Five months after: Love and fear
: Soon after our first child was born, 10 years ago, I promised myself that our children would never go to sleep without hearing that we loved them; it’s a small moment but it matters. Over time, this has evolved into what we now call “special words,” a nightly litany of all the people (and a deity) who love our children “all the way to the sky, as high as high, forever and ever.”
After 9.11, my son has added his own tradition. He — and now his little sister as well — will not let my wife or me leave their sight without making sure to say, “I love you.” Every morning from the garage door as I back out; every night as I close the bedroom door; sometimes even when I run out for coffee: “I love you.” And I, of course, repeat the words.
As I’ve mentioned before in this space, this small act at once fills me with joy but also sorrow, for it betrays an obvious but deep fear of what did not happen, but could have happened to me and my family five months ago today. We have never discussed the details or the what-if’s of 9.11. But we do not need to. For behind these private words is a quiet but profound recognition of what changed that day.

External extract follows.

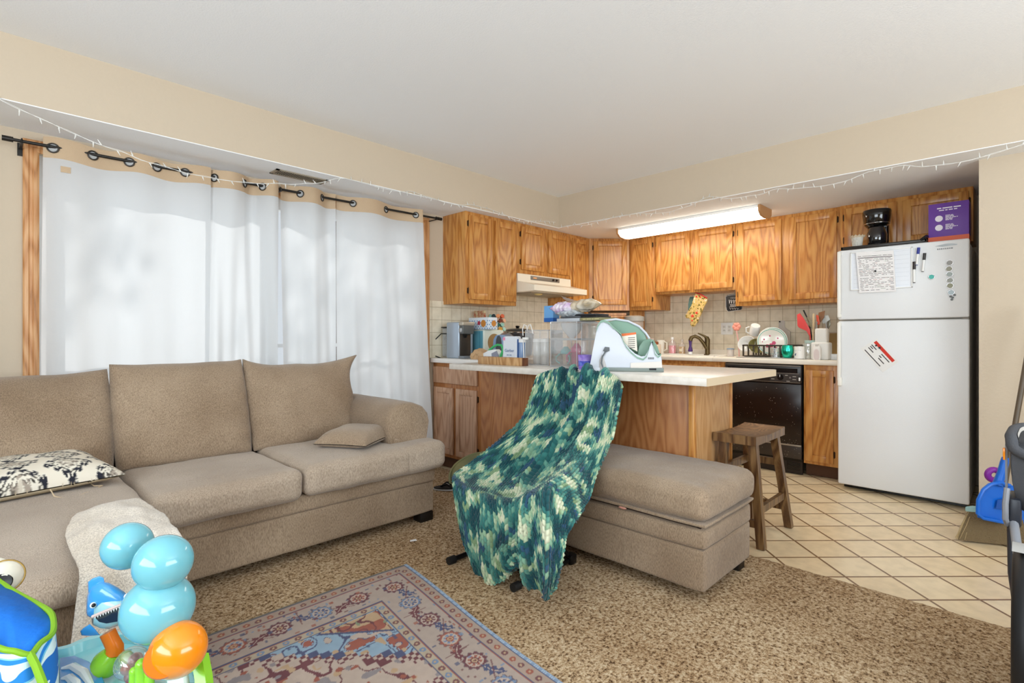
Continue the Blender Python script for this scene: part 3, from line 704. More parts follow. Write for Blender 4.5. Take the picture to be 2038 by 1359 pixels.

It is a lesson for me. If today for a rare moment I try to think that life is returning to some old normal or that the changes in life since that day are not so shattering, all I have to do is leave for work or get ready for bed to be reminded that the change is, in fact, findamental — the potential for change is always with us now.
Now we must say “I love you” because the greatest fear of all is what would happen if we did not. We never expected to be attacked from the sky that day. We can’t know what to expect next. So all we can do now is hold onto each other and remind ourselves how much that matters (and how everything else, from politics to money, does not matter). That is all we can control and so we grasp for it. That very need, that sudden compulsion, is a daily reminder of the change and uncertainty and fear we live with now.
So, today, five months after, I am struck by the depth of the change in our lives even as, superficially, that change is less evident.
And I am struck by the simple, profound wisdom of a child in the face of this change and this fear: Without ever saying so, it is clear that he knows what it means and what matters and what we can do about it.